May 10, 2005 17:33
The original trilogy is a myth. This point has been rehashed (not the least by Lucas himself, to gain himself literary credibility) a million times, but it bears repeating: it is a new myth for a new age. The Farm Boy, the Princess, the Rogue and the Wizard must fight against the Evil Emperor and the Black Knight to end evil in the Galaxy. It's a timeless formula and it's still good, or rather still was good in the 70's when Star Wars debuted.
What makes this particular retelling of the story so compelling is its details, and there are a lot of them. The archetypes have personalities on top of them, personalities that, while closely linked with the archetypes, are distinct in their own way. Han Solo isn't just Han Solo, he's Harrison Ford playing Han Solo, which makes all the difference the in the word. The original trilogy was witty; it was charming; it was friendly. Much has been made of Star Wars' "boilerplate" aesthetic, the fact that all these super-duper future spaceships look beat the fuck up, like they've been around forever. The Milennium Falcon is the Flash Gordon equivalent of your uncle's old Camaro. The aliens are puppets, they are gritty and real it feels like you can touch them. Star Wars brings the myth alive, and that's why it's so good. BUT: it is still, at its heart, a myth. The details are just that.
The problem with the new trilogy is that the details have become the movie, and the myth has become the trappings. Yeah yeah, sure, there's the story of a man's fall from the light, but check out all those cool lightsabers! Where the original trilogy was concerned with the dynamics of a few interesting people who happen to hold the fate of the Galaxy in their hands, the new triolgy is concerned with politics, separatist groups, senates, votes of no confidence... if the original trilogy is the American myth, the new one is the American machinery. If the original is AMC, the new is C-Span.
All of that homey feel - part detail, part familiarity with the story - is gone. The new trilogy is stark, slick and foreboding. Gone are witticisms like "Your Highnessness", gone are all the believable puppet aliens, gone are the Camaro spaceships. Instead all the aliens ooze 3D elastic perfection, the ships gleam like they were all just rolled out of the factory in time for shooting, and the dialogue is like a seventh grader trying to read Antigone. Lucas' new Galaxy seems to have what scientists call the Shininess Problem, where even the disgusting skin of a blue space-Jew curmudgeon is reflective enough to shave in.

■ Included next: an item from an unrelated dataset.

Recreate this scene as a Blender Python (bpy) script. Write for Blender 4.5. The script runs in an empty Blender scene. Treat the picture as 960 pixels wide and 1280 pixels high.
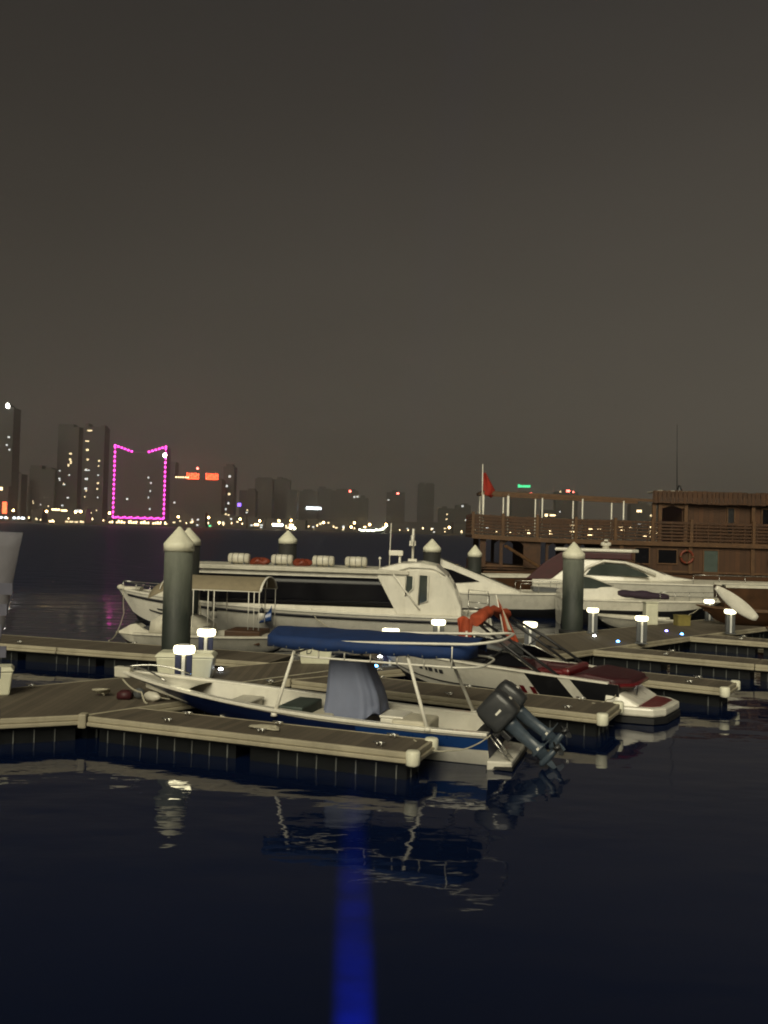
import bpy, math, random
from mathutils import Vector, Matrix
random.seed(11)
R = math.radians
scene = bpy.context.scene
col = scene.collection
V = Vector

# ---------------------------------------------------------------- geometry collector
class G:
    def __init__(s):
        s.v = []; s.f = []; s.m = []; s.s = []
    def add(s, pts):
        b = len(s.v); s.v += [tuple(p) for p in pts]; return b
    def face(s, idx, mi=0, sm=False):
        s.f.append(tuple(idx)); s.m.append(mi); s.s.append(sm)
    def poly(s, pts, mi=0, sm=False):
        b = s.add(pts); s.face(range(b, b + len(pts)), mi, sm)
    def box(s, c, d, rot=None, mi=0):
        hx, hy, hz = d[0] / 2, d[1] / 2, d[2] / 2
        P = [V((x, y, z)) for z in (-hz, hz) for x, y in ((-hx, -hy), (hx, -hy), (hx, hy), (-hx, hy))]
        if rot is not None: P = [rot @ p for p in P]
        b = s.add([p + V(c) for p in P])
        for q in ((3, 2, 1, 0), (4, 5, 6, 7), (0, 1, 5, 4), (1, 2, 6, 5), (2, 3, 7, 6), (3, 0, 4, 7)):
            s.face([b + i for i in q], mi)
    def span(s, x0, x1, y0, y1, z0, z1, mi=0):
        s.box(((x0 + x1) / 2, (y0 + y1) / 2, (z0 + z1) / 2), (abs(x1 - x0), abs(y1 - y0), abs(z1 - z0)), None, mi)
    def beam(s, p0, p1, w, h, mi=0):
        p0, p1 = V(p0), V(p1); d = p1 - p0; L = d.length; x = d / L
        up = V((0, 0, 1)) if abs(x.z) < .95 else V((0, 1, 0))
        y = up.cross(x).normalized(); z = x.cross(y)
        s.box((p0 + p1) / 2, (L, w, h), Matrix((x, y, z)).transposed(), mi)
    def tube(s, pts, r, n=8, mi=0, closed=False):
        pts = [V(p) for p in pts]; rings = []; N = len(pts)
        prev = None
        for i, p in enumerate(pts):
            a = pts[(i - 1) % N] if (i or closed) else p
            b = pts[(i + 1) % N] if (i < N - 1 or closed) else p
            t = (b - a).normalized()
            ref = prev if prev is not None else (V((0, 0, 1)) if abs(t.z) < .9 else V((1, 0, 0)))
            u = (ref - t * ref.dot(t)).normalized(); w = t.cross(u); prev = u
            rr = r[i] if isinstance(r, (list, tuple)) else r
            rings.append([p + (u * math.cos(2 * math.pi * k / n) + w * math.sin(2 * math.pi * k / n)) * rr for k in range(n)])
        s.loft(rings, mi=mi, sm=True, cap=not closed, loop=closed)
    def loft(s, rings, mi=0, sm=False, ring_closed=True, cap=True, loop=False, mats=None):
        n = len(rings[0]); base = [s.add(r) for r in rings]
        M = len(rings)
        for i in range(M if loop else M - 1):
            a, b = base[i], base[(i + 1) % M]
            for k in range(n if ring_closed else n - 1):
                k2 = (k + 1) % n
                s.face((a + k, a + k2, b + k2, b + k), mats[k] if mats else mi, sm)
        if cap and not loop:
            s.face([base[0] + k for k in reversed(range(n))], mi)
            s.face([base[-1] + k for k in range(n)], mi)
    def lathe(s, prof, n=20, c=(0, 0, 0), mi=0, mats=None, mx=None):
        rings = []
        for r, z in prof:
            ring = [V((r * math.cos(2 * math.pi * k / n), r * math.sin(2 * math.pi * k / n), z)) for k in range(n)]
            if mx is not None: ring = [mx @ p for p in ring]
            rings.append([p + V(c) for p in ring])
        base = [s.add(r) for r in rings]
        for i in range(len(rings) - 1):
            for k in range(n):
                k2 = (k + 1) % n
                s.face((base[i] + k, base[i] + k2, base[i + 1] + k2, base[i + 1] + k), mats[i] if mats else mi, True)
        s.face([base[0] + k for k in reversed(range(n))], mats[0] if mats else mi)
        s.face([base[-1] + k for k in range(n)], mats[-1] if mats else mi)
    def ball(s, c, r, n=12, mi=0, sq=(1, 1, 1), mx=None):
        prof = [(max(.001, math.sin(math.pi * i / n)) , -math.cos(math.pi * i / n)) for i in range(n + 1)]
        S = Matrix.Diagonal(V((r * sq[0], r * sq[1], r * sq[2])))
        s.lathe(prof, n + 4, c, mi, None, (mx @ S) if mx is not None else S)
    def prism(s, poly, fn, d0, d1, mi=0):
        n = len(poly)
        a = s.add([fn(p, d0) for p in poly]); b = s.add([fn(p, d1) for p in poly])
        s.face([a + k for k in range(n)], mi); s.face([b + k for k in reversed(range(n))], mi)
        for k in range(n):
            k2 = (k + 1) % n
            s.face((a + k, b + k, b + k2, a + k2), mi)
    def plate(s, poly, z0, z1, mi=0):
        s.prism(poly, lambda p, d: V((p[0], p[1], d)), z0, z1, mi)
    def side(s, poly, y0, y1, mi=0):
        s.prism(poly, lambda p, d: V((p[0], d, p[1])), y0, y1, mi)
    def grid(s, fn, nu, nv, mi=0, sm=True):
        b = s.add([fn(i / nu, j / nv) for i in range(nu + 1) for j in range(nv + 1)])
        for i in range(nu):
            for j in range(nv):
                q = b + i * (nv + 1) + j
                s.face((q, q + nv + 1, q + nv + 2, q + 1), mi, sm)
    def build(s, name, mats, parent=None, loc=None, bevel=0, solid=0, label=None):
        me = bpy.data.meshes.new(name); me.from_pydata(s.v, [], s.f); me.update()
        for m in (mats if isinstance(mats, (list, tuple)) else [mats]): me.materials.append(m)
        for p, mi, sm in zip(me.polygons, s.m, s.s): p.material_index = mi; p.use_smooth = sm
        o = bpy.data.objects.new(name, me); col.objects.link(o)
        if parent is not None: o.parent = parent
        if loc is not None: o.location = loc
        if solid:
            md = o.modifiers.new('thickness', 'SOLIDIFY'); md.thickness = solid; md.offset = 0
        if bevel:
            md = o.modifiers.new('bevel', 'BEVEL'); md.width = bevel; md.segments = 2; md.limit_method = 'ANGLE'; md.angle_limit = R(40)
        if label: o['label'] = label
        return o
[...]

ALL of the problems people find with the new trilogy - unconvincing, overwhelming special effects, lifeless dialogue, wooden acting (crew on the set of Episode I sniggeringly called Jake Lloyd "Mannequin Skywalker"), senseless overcomplex plot - can be traced to this single principle. Lucas has forgotten what made his original trilogy so great, and he's taken the heart and soul of the thing, ripped it out, and used it to merely dress up what was only dressing to begin with. He wants to make his myth into a gleaming, beautiful monument of literary importance, an Apollinian monolith. He wants his Buck Rogers to become an Iliad, and he has killed his universe to do it.
Just look at the scrolling titles. New Hope: "It is a period of civil war. Rebel spaceships, striking from a hidden base, have won their first victory against the evil Galactic Empire." Short. To the point. You know who is good and who is evil, and what must be done to see that the Light carries the day. Phantom Menace: "Turmoil has engulfed the Galactic Republic. The taxation of trade routes to outlaying star systems is in dispute. Hoping to resolve the matter with a blockade of deadly battleships, the greedy Trade Federation has stopped all shipping to the small planet of Naboo." Wait - what? Can I rewind those and reread them? Blockades? Shipping routes? Taxation disputes, for fuck's sake? Is this the beginning of an epic? What happened to my myth?